_TO DO:_
The listing below should be copied in full, word for word.

_GIVEN INFORMATION:_
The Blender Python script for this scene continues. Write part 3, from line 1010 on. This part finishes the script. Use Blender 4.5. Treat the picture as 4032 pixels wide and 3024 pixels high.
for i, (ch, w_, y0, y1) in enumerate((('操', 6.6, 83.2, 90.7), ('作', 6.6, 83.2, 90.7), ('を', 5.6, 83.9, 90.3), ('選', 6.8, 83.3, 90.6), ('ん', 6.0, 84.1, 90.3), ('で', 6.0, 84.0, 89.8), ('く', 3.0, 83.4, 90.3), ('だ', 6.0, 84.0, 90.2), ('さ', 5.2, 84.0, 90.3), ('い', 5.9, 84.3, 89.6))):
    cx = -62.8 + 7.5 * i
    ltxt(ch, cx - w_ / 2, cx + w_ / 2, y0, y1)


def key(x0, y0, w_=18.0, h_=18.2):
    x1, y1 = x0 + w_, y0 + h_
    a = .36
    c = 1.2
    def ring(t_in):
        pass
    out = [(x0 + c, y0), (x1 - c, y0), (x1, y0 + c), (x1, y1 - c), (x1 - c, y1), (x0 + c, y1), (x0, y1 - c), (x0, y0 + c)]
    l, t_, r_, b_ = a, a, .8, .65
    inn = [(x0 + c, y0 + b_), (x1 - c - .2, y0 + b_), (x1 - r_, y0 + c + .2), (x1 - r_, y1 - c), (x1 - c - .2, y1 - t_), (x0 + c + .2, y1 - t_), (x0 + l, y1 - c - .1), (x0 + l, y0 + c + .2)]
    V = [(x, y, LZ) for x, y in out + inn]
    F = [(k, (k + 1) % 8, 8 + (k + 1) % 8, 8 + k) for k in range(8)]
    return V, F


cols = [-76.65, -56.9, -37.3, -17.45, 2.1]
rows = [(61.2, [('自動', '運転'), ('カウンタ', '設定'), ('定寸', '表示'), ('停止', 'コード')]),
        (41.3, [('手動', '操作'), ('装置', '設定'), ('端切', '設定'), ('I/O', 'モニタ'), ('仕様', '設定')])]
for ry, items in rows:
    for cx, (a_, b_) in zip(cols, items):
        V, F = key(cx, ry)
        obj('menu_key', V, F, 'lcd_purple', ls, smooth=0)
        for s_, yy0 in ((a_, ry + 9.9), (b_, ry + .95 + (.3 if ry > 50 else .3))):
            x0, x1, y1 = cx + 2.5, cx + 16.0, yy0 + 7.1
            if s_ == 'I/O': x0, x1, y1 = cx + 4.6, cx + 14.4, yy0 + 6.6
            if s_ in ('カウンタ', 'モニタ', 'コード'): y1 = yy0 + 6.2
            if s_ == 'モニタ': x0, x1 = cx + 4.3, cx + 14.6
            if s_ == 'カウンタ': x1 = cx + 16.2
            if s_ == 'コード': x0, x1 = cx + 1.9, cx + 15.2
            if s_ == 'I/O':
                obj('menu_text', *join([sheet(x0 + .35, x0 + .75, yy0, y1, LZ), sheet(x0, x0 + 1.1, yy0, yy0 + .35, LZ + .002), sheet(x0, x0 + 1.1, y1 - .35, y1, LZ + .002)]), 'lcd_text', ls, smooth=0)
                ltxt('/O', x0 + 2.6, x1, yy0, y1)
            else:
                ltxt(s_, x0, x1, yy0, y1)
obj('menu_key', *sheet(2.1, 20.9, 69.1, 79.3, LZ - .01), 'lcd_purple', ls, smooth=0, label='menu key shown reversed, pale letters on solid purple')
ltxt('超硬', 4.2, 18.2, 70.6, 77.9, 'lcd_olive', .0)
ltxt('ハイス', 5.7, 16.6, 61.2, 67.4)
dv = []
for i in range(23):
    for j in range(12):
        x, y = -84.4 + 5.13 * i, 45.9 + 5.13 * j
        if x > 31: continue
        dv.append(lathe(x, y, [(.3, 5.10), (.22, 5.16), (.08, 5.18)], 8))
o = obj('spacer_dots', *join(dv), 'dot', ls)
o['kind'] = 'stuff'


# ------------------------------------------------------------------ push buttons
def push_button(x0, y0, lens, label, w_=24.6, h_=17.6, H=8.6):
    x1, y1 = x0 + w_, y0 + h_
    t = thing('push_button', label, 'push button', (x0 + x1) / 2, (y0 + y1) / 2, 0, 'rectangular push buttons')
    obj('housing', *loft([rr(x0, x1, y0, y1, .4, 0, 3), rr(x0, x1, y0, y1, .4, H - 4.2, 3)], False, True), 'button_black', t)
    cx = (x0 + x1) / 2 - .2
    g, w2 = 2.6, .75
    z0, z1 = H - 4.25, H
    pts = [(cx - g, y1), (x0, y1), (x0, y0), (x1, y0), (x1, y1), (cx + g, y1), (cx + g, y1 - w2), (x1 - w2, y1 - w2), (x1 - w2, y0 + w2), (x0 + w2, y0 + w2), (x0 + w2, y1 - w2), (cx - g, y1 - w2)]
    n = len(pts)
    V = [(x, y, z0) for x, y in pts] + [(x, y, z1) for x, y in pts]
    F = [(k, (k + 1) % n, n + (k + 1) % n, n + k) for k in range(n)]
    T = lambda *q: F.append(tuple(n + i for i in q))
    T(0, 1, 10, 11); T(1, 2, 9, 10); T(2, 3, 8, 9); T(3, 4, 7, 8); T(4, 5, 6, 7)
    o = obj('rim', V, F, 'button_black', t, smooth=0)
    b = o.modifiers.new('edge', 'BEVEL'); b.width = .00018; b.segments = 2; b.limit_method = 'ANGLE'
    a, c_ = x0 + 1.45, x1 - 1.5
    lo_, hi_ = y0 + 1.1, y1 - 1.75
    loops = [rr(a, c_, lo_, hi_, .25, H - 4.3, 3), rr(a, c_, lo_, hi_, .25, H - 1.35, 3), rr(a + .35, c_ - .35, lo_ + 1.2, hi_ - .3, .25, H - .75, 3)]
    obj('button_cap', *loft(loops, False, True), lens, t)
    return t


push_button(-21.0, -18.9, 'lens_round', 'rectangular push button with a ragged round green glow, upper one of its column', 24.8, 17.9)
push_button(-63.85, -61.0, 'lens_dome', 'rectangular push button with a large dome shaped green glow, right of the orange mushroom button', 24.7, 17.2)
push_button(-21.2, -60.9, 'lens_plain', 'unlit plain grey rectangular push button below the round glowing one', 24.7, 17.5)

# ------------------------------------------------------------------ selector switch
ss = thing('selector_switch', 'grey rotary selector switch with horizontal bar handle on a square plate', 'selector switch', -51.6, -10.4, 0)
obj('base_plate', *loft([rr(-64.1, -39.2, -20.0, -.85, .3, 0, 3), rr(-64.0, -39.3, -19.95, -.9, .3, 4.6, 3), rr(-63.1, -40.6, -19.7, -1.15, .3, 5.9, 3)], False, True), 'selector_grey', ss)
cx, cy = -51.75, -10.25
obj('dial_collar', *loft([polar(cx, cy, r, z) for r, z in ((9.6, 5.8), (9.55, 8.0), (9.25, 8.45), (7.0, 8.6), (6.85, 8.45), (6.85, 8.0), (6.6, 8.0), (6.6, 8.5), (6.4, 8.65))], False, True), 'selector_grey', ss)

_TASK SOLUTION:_
The Blender Python script for this scene continues. Write part 3, from line 1010 on. This part finishes the script. Use Blender 4.5. Treat the picture as 4032 pixels wide and 3024 pixels high.
for i, (ch, w_, y0, y1) in enumerate((('操', 6.6, 83.2, 90.7), ('作', 6.6, 83.2, 90.7), ('を', 5.6, 83.9, 90.3), ('選', 6.8, 83.3, 90.6), ('ん', 6.0, 84.1, 90.3), ('で', 6.0, 84.0, 89.8), ('く', 3.0, 83.4, 90.3), ('だ', 6.0, 84.0, 90.2), ('さ', 5.2, 84.0, 90.3), ('い', 5.9, 84.3, 89.6))):
    cx = -62.8 + 7.5 * i
    ltxt(ch, cx - w_ / 2, cx + w_ / 2, y0, y1)


def key(x0, y0, w_=18.0, h_=18.2):
    x1, y1 = x0 + w_, y0 + h_
    a = .36
    c = 1.2
    def ring(t_in):
        pass
    out = [(x0 + c, y0), (x1 - c, y0), (x1, y0 + c), (x1, y1 - c), (x1 - c, y1), (x0 + c, y1), (x0, y1 - c), (x0, y0 + c)]
    l, t_, r_, b_ = a, a, .8, .65
    inn = [(x0 + c, y0 + b_), (x1 - c - .2, y0 + b_), (x1 - r_, y0 + c + .2), (x1 - r_, y1 - c), (x1 - c - .2, y1 - t_), (x0 + c + .2, y1 - t_), (x0 + l, y1 - c - .1), (x0 + l, y0 + c + .2)]
    V = [(x, y, LZ) for x, y in out + inn]
    F = [(k, (k + 1) % 8, 8 + (k + 1) % 8, 8 + k) for k in range(8)]
    return V, F


cols = [-76.65, -56.9, -37.3, -17.45, 2.1]
rows = [(61.2, [('自動', '運転'), ('カウンタ', '設定'), ('定寸', '表示'), ('停止', 'コード')]),
        (41.3, [('手動', '操作'), ('装置', '設定'), ('端切', '設定'), ('I/O', 'モニタ'), ('仕様', '設定')])]
for ry, items in rows:
    for cx, (a_, b_) in zip(cols, items):
        V, F = key(cx, ry)
        obj('menu_key', V, F, 'lcd_purple', ls, smooth=0)
        for s_, yy0 in ((a_, ry + 9.9), (b_, ry + .95 + (.3 if ry > 50 else .3))):
            x0, x1, y1 = cx + 2.5, cx + 16.0, yy0 + 7.1
            if s_ == 'I/O': x0, x1, y1 = cx + 4.6, cx + 14.4, yy0 + 6.6
            if s_ in ('カウンタ', 'モニタ', 'コード'): y1 = yy0 + 6.2
            if s_ == 'モニタ': x0, x1 = cx + 4.3, cx + 14.6
            if s_ == 'カウンタ': x1 = cx + 16.2
            if s_ == 'コード': x0, x1 = cx + 1.9, cx + 15.2
            if s_ == 'I/O':
                obj('menu_text', *join([sheet(x0 + .35, x0 + .75, yy0, y1, LZ), sheet(x0, x0 + 1.1, yy0, yy0 + .35, LZ + .002), sheet(x0, x0 + 1.1, y1 - .35, y1, LZ + .002)]), 'lcd_text', ls, smooth=0)
                ltxt('/O', x0 + 2.6, x1, yy0, y1)
            else:
                ltxt(s_, x0, x1, yy0, y1)
obj('menu_key', *sheet(2.1, 20.9, 69.1, 79.3, LZ - .01), 'lcd_purple', ls, smooth=0, label='menu key shown reversed, pale letters on solid purple')
ltxt('超硬', 4.2, 18.2, 70.6, 77.9, 'lcd_olive', .0)
ltxt('ハイス', 5.7, 16.6, 61.2, 67.4)
dv = []
for i in range(23):
    for j in range(12):
        x, y = -84.4 + 5.13 * i, 45.9 + 5.13 * j
        if x > 31: continue
        dv.append(lathe(x, y, [(.3, 5.10), (.22, 5.16), (.08, 5.18)], 8))
o = obj('spacer_dots', *join(dv), 'dot', ls)
o['kind'] = 'stuff'


# ------------------------------------------------------------------ push buttons
def push_button(x0, y0, lens, label, w_=24.6, h_=17.6, H=8.6):
    x1, y1 = x0 + w_, y0 + h_
    t = thing('push_button', label, 'push button', (x0 + x1) / 2, (y0 + y1) / 2, 0, 'rectangular push buttons')
    obj('housing', *loft([rr(x0, x1, y0, y1, .4, 0, 3), rr(x0, x1, y0, y1, .4, H - 4.2, 3)], False, True), 'button_black', t)
    cx = (x0 + x1) / 2 - .2
    g, w2 = 2.6, .75
    z0, z1 = H - 4.25, H
    pts = [(cx - g, y1), (x0, y1), (x0, y0), (x1, y0), (x1, y1), (cx + g, y1), (cx + g, y1 - w2), (x1 - w2, y1 - w2), (x1 - w2, y0 + w2), (x0 + w2, y0 + w2), (x0 + w2, y1 - w2), (cx - g, y1 - w2)]
    n = len(pts)
    V = [(x, y, z0) for x, y in pts] + [(x, y, z1) for x, y in pts]
    F = [(k, (k + 1) % n, n + (k + 1) % n, n + k) for k in range(n)]
    T = lambda *q: F.append(tuple(n + i for i in q))
    T(0, 1, 10, 11); T(1, 2, 9, 10); T(2, 3, 8, 9); T(3, 4, 7, 8); T(4, 5, 6, 7)
    o = obj('rim', V, F, 'button_black', t, smooth=0)
    b = o.modifiers.new('edge', 'BEVEL'); b.width = .00018; b.segments = 2; b.limit_method = 'ANGLE'
    a, c_ = x0 + 1.45, x1 - 1.5
    lo_, hi_ = y0 + 1.1, y1 - 1.75
    loops = [rr(a, c_, lo_, hi_, .25, H - 4.3, 3), rr(a, c_, lo_, hi_, .25, H - 1.35, 3), rr(a + .35, c_ - .35, lo_ + 1.2, hi_ - .3, .25, H - .75, 3)]
    obj('button_cap', *loft(loops, False, True), lens, t)
    return t


push_button(-21.0, -18.9, 'lens_round', 'rectangular push button with a ragged round green glow, upper one of its column', 24.8, 17.9)
push_button(-63.85, -61.0, 'lens_dome', 'rectangular push button with a large dome shaped green glow, right of the orange mushroom button', 24.7, 17.2)
push_button(-21.2, -60.9, 'lens_plain', 'unlit plain grey rectangular push button below the round glowing one', 24.7, 17.5)

# ------------------------------------------------------------------ selector switch
ss = thing('selector_switch', 'grey rotary selector switch with horizontal bar handle on a square plate', 'selector switch', -51.6, -10.4, 0)
obj('base_plate', *loft([rr(-64.1, -39.2, -20.0, -.85, .3, 0, 3), rr(-64.0, -39.3, -19.95, -.9, .3, 4.6, 3), rr(-63.1, -40.6, -19.7, -1.15, .3, 5.9, 3)], False, True), 'selector_grey', ss)
cx, cy = -51.75, -10.25
obj('dial_collar', *loft([polar(cx, cy, r, z) for r, z in ((9.6, 5.8), (9.55, 8.0), (9.25, 8.45), (7.0, 8.6), (6.85, 8.45), (6.85, 8.0), (6.6, 8.0), (6.6, 8.5), (6.4, 8.65))], False, True), 'selector_grey', ss)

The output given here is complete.